The Principles have also resonated in many discussions beyond their original scope of research data sharing, in domains as diverse as Archaeology [22], and environmental monitors for “smart cities” [12]. This wide embrace of the FAIR Principles by governments, governing bodies, and funding bodies, has led to a growing number of data resources attempting to demonstrate their FAIRness, for an example, see ‘Being FAIR at UniProt’ [10]. The UniProt example is spot-on, but there are also emerging indications that the original meanings of findable, accessible, interoperable, and reusable sometimes may be stretched; even, in some cases, in order to avoid change or improvement. In other cases, the proposed implementation of these principles, with the goal of an Internet of FAIR Data and Services, is beginning to raise concern and confusion. Therefore, with the broader community now forming independent, thoughtful opinions about the meaning and consequences of the FAIR Principles, it seems worthwhile to clarify their original intent and interpretation.

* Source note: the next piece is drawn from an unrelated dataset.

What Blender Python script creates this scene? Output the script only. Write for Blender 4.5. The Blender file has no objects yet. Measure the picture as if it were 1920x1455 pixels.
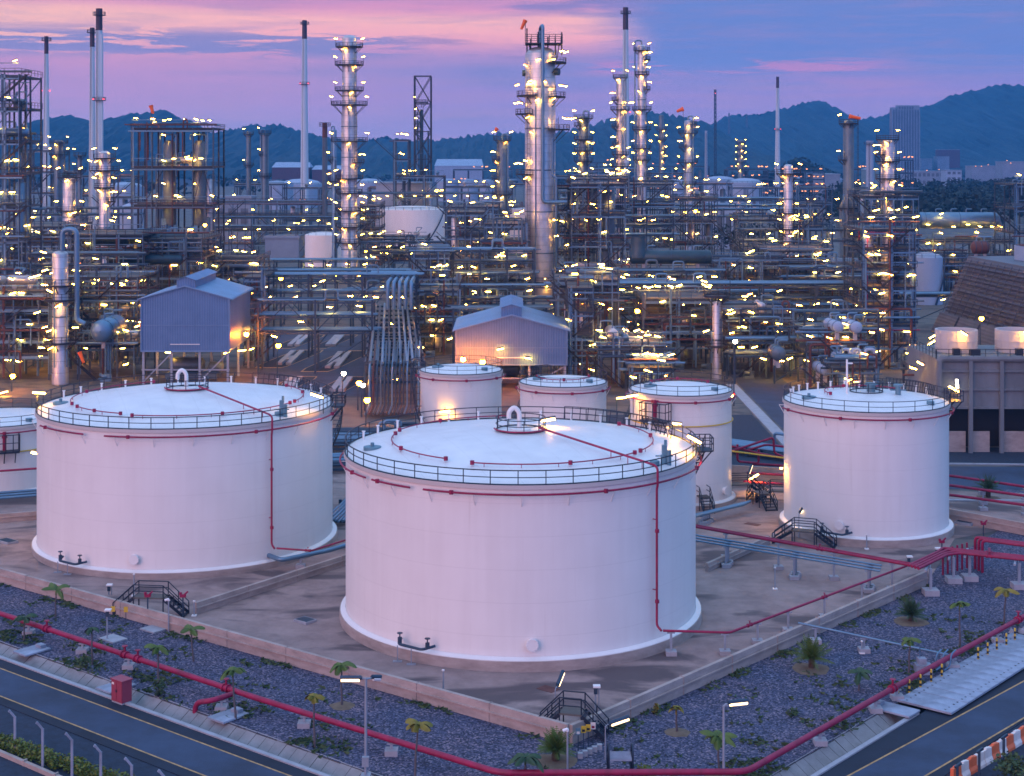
import bpy, math, random
from mathutils import Vector, Matrix
V=Vector; PI=math.pi; RAD=math.radians
rnd=random.Random(11)
SC=bpy.context.scene
COL=SC.collection
# ---------------------------------------------------------------- camera model: level lens, shifted down
F=2900.0; HC=39.0; HY=290.0; CX=960.0
def ax(px,Y): return (px-CX)*Y/F
def az(py,Y): return HC-(py-HY)*Y/F
def G(px,py,z=0.0):
    Y=F*(HC-z)/(py-HY); return V((ax(px,Y),Y,z))
# ---------------------------------------------------------------- materials
M={}
def nt_new(name):
    m=bpy.data.materials.new(name); m.use_nodes=True; nt=m.node_tree
    return m,nt,nt.nodes['Principled BSDF']
def N(nt,typ,**kw):
    n=nt.nodes.new(typ)
    for k,v in kw.items(): setattr(n,k,v)
    return n
def ramp(nt,stops):
    r=N(nt,'ShaderNodeValToRGB'); e=r.color_ramp.elements
    e[0].position,e[0].color=stops[0][0],(*stops[0][1],1); e[1].position,e[1].color=stops[1][0],(*stops[1][1],1)
    for p,c in stops[2:]:
        x=e.new(p); x.color=(*c,1)
    return r
def mat(name,col,rough=.5,metal=0.0,var=.12,scale=.8,bump=0.0,bscale=8.0,stretch=(1,1,1),spec=None):
    """painted / concrete surface: base colour broken up by two octaves of noise, with optional bump"""
    m,nt,b=nt_new(name); L=nt.links
    tc=N(nt,'ShaderNodeTexCoord'); mp=N(nt,'ShaderNodeMapping'); mp.inputs['Scale'].default_value=stretch
    L.new(tc.outputs['Object'],mp.inputs[0])
    n=N(nt,'ShaderNodeTexNoise'); n.inputs['Scale'].default_value=scale; n.inputs['Detail'].default_value=6; n.inputs['Roughness'].default_value=.65
    L.new(mp.outputs[0],n.inputs[0])
    c=V(col); r=ramp(nt,[(.25,tuple(c*(1-var))),(.75,tuple(min(1,x) for x in c*(1+var)))])
    L.new(n.outputs[0],r.inputs[0]); L.new(r.outputs[0],b.inputs['Base Color'])
    b.inputs['Roughness'].default_value=rough; b.inputs['Metallic'].default_value=metal
    if bump:
        n2=N(nt,'ShaderNodeTexNoise'); n2.inputs['Scale'].default_value=bscale; n2.inputs['Detail'].default_value=4
        L.new(tc.outputs['Object'],n2.inputs[0])
        bp=N(nt,'ShaderNodeBump'); bp.inputs['Strength'].default_value=bump; bp.inputs['Distance'].default_value=.05
        L.new(n2.outputs[0],bp.inputs['Height']); L.new(bp.outputs[0],b.inputs['Normal'])
    M[name]=m; return m
def emit(name,col,s):
    m,nt,b=nt_new(name)
    b.inputs['Base Color'].default_value=(*col,1); b.inputs['Emission Color'].default_value=(*col,1); b.inputs['Emission Strength'].default_value=s
    M[name]=m; return m
mat('steel',(.034,.066,.108),.5,.35,.2,.5)
mat('galvanised',(.30,.35,.42),.5,.3,.15,.8)
mat('dark_steel',(.022,.030,.045),.55,.2,.25,.6)
mat('deck_grate',(.075,.07,.07),.7,.1,.3,1.2)
mat('navy_rail',(.010,.022,.045),.5,.2,.2,.6)
mat('pale_pipe',(.12,.235,.355),.38,.45,.15,.6)
mat('grey_vessel',(.105,.155,.20),.45,.35,.2,.5)
mat('drum_teal',(.03,.065,.09),.45,.3,.25,.4)
mat('red_pipe',(.26,.006,.055),.5,0,.38,1.3)
mat('red_paint',(.30,.045,.08),.5,0,.12,1.2)
mat('rust',(.12,.05,.045),.8,.1,.35,.9)
mat('stack_white',(.48,.60,.70),.5,0,.10,.25,stretch=(1,1,.12))
mat('stack_cap',(.05,.03,.05),.6,0,.2,.4)
mat('white_paint',(.78,.79,.80),.45,0,.06,.3,stretch=(1,1,.25))
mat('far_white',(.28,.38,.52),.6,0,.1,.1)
mat('beige_tank',(.52,.50,.50),.5,0,.07,.2,stretch=(1,1,.25))
mat('concrete_wall',(.38,.32,.30),.85,0,.30,.55,.3,5,stretch=(1,1,2.5))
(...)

2.Becoming cloudy Achieving the transition from the current closed and silo-based approaches to research towards more open and networked scholarship needs important changes in the science reward and methodological practice. But it also needs an increased support infrastructure of FAIR data-publishing, analytics, computational capacity, virtual machines and workflow systems. These infrastructure needs have been – and are being – addressed intensively at the European Commission level, especially in the context of the 2016 Dutch EC Presidency [16] and the European Open Science Cloud (EOSC) [5], the e-IRG roadmap [16] and in the US through the NIH Data Commons projects. In Australia, ANDS [2] and AARnet [1] follow a very similar approach and recently, the East African Community has adopted the Dakar declaration on Open Science in Africa [23]. In South Africa, the

African Data Intensive Research Cloud [21] is part of the roadmap for research infrastructures as well. Common to all these is the idea of building infrastructure based on rich metadata for the resources in the research environment, that support their optimal re-use. Provision of all such resources and services will necessarily involve a mix of players, including commercial and public ones. A group of early-adopter EU member states is preparing the GO FAIR initiative [13], which is a proposal for the fast-track implementation of the EOSC. Ensuring that in such globally dispersed infrastructures all provided resources are findable, accessible, interoperable and reusable, as well as ensuring that the qualities of a service (i.e. what it does, and how), as well as the quality of a service (i.e. the degree of excellence), are appropriate for the researchers’ needs, requires widely shared and adopted standards and principles, In addition, there is a need for set of community-acceptable ‘rules of engagement’, that define how the resources within that community will/should function and promulgate themselves.

These rules of engagement may vary depending on the needs or constraints within any given community, but in each case, the FAIR guidelines assist the interaction between those who want to use community resources and those who provide them. FAIR guiding principles provide a scaffold for building such rules of engagement within each community.